-- Start INFORMATION SUPPLIED --
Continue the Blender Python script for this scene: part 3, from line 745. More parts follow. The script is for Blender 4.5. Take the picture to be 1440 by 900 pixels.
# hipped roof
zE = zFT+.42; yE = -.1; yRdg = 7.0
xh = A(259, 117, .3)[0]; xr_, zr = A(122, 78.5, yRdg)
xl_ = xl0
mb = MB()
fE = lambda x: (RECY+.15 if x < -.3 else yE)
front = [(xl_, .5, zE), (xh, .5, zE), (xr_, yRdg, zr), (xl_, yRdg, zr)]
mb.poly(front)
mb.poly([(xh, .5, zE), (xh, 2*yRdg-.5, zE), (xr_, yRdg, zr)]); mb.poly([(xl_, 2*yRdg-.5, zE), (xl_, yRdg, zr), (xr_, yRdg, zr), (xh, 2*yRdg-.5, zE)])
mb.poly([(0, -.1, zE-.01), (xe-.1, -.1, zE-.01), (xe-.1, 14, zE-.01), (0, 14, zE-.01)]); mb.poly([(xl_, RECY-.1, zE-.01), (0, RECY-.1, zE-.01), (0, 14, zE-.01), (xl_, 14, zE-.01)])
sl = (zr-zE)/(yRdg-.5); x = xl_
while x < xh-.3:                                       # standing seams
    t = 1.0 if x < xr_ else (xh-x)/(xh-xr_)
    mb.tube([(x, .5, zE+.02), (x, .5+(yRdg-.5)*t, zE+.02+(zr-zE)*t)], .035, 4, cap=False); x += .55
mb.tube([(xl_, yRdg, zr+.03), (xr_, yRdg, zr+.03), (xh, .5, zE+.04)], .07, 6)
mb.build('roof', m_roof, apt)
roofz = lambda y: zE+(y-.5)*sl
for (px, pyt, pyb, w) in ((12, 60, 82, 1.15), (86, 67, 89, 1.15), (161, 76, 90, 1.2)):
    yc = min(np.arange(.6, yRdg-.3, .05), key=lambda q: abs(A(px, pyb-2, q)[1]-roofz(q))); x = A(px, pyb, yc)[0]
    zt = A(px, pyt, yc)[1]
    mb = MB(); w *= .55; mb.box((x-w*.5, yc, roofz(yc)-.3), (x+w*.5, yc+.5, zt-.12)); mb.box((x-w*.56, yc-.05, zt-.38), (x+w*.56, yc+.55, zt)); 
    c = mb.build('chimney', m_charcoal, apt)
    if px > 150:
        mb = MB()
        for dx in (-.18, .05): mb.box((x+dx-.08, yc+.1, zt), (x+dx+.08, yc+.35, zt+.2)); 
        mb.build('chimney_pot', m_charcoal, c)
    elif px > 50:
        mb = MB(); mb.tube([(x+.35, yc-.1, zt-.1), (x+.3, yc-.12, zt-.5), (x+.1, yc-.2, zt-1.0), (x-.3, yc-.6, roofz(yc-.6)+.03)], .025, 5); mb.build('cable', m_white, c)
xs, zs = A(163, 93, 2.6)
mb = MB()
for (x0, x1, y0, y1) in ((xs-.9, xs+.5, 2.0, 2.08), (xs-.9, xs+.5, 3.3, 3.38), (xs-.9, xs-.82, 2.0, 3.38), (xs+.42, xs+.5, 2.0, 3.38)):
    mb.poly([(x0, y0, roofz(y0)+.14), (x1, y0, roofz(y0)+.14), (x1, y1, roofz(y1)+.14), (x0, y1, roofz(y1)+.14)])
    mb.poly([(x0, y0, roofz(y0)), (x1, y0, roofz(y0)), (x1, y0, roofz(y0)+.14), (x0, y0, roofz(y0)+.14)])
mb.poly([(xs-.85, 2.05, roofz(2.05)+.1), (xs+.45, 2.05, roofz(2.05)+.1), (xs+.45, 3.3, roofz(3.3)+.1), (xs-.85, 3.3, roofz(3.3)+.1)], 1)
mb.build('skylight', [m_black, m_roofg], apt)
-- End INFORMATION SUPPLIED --
Copy out the whole listing exactly.

- WRITTEN ANSWER
Continue the Blender Python script for this scene: part 3, from line 745. More parts follow. The script is for Blender 4.5. Take the picture to be 1440 by 900 pixels.
# hipped roof
zE = zFT+.42; yE = -.1; yRdg = 7.0
xh = A(259, 117, .3)[0]; xr_, zr = A(122, 78.5, yRdg)
xl_ = xl0
mb = MB()
fE = lambda x: (RECY+.15 if x < -.3 else yE)
front = [(xl_, .5, zE), (xh, .5, zE), (xr_, yRdg, zr), (xl_, yRdg, zr)]
mb.poly(front)
mb.poly([(xh, .5, zE), (xh, 2*yRdg-.5, zE), (xr_, yRdg, zr)]); mb.poly([(xl_, 2*yRdg-.5, zE), (xl_, yRdg, zr), (xr_, yRdg, zr), (xh, 2*yRdg-.5, zE)])
mb.poly([(0, -.1, zE-.01), (xe-.1, -.1, zE-.01), (xe-.1, 14, zE-.01), (0, 14, zE-.01)]); mb.poly([(xl_, RECY-.1, zE-.01), (0, RECY-.1, zE-.01), (0, 14, zE-.01), (xl_, 14, zE-.01)])
sl = (zr-zE)/(yRdg-.5); x = xl_
while x < xh-.3:                                       # standing seams
    t = 1.0 if x < xr_ else (xh-x)/(xh-xr_)
    mb.tube([(x, .5, zE+.02), (x, .5+(yRdg-.5)*t, zE+.02+(zr-zE)*t)], .035, 4, cap=False); x += .55
mb.tube([(xl_, yRdg, zr+.03), (xr_, yRdg, zr+.03), (xh, .5, zE+.04)], .07, 6)
mb.build('roof', m_roof, apt)
roofz = lambda y: zE+(y-.5)*sl
for (px, pyt, pyb, w) in ((12, 60, 82, 1.15), (86, 67, 89, 1.15), (161, 76, 90, 1.2)):
    yc = min(np.arange(.6, yRdg-.3, .05), key=lambda q: abs(A(px, pyb-2, q)[1]-roofz(q))); x = A(px, pyb, yc)[0]
    zt = A(px, pyt, yc)[1]
    mb = MB(); w *= .55; mb.box((x-w*.5, yc, roofz(yc)-.3), (x+w*.5, yc+.5, zt-.12)); mb.box((x-w*.56, yc-.05, zt-.38), (x+w*.56, yc+.55, zt)); 
    c = mb.build('chimney', m_charcoal, apt)
    if px > 150:
        mb = MB()
        for dx in (-.18, .05): mb.box((x+dx-.08, yc+.1, zt), (x+dx+.08, yc+.35, zt+.2)); 
        mb.build('chimney_pot', m_charcoal, c)
    elif px > 50:
        mb = MB(); mb.tube([(x+.35, yc-.1, zt-.1), (x+.3, yc-.12, zt-.5), (x+.1, yc-.2, zt-1.0), (x-.3, yc-.6, roofz(yc-.6)+.03)], .025, 5); mb.build('cable', m_white, c)
xs, zs = A(163, 93, 2.6)
mb = MB()
for (x0, x1, y0, y1) in ((xs-.9, xs+.5, 2.0, 2.08), (xs-.9, xs+.5, 3.3, 3.38), (xs-.9, xs-.82, 2.0, 3.38), (xs+.42, xs+.5, 2.0, 3.38)):
    mb.poly([(x0, y0, roofz(y0)+.14), (x1, y0, roofz(y0)+.14), (x1, y1, roofz(y1)+.14), (x0, y1, roofz(y1)+.14)])
    mb.poly([(x0, y0, roofz(y0)), (x1, y0, roofz(y0)), (x1, y0, roofz(y0)+.14), (x0, y0, roofz(y0)+.14)])
mb.poly([(xs-.85, 2.05, roofz(2.05)+.1), (xs+.45, 2.05, roofz(2.05)+.1), (xs+.45, 3.3, roofz(3.3)+.1), (xs-.85, 3.3, roofz(3.3)+.1)], 1)
mb.build('skylight', [m_black, m_roofg], apt)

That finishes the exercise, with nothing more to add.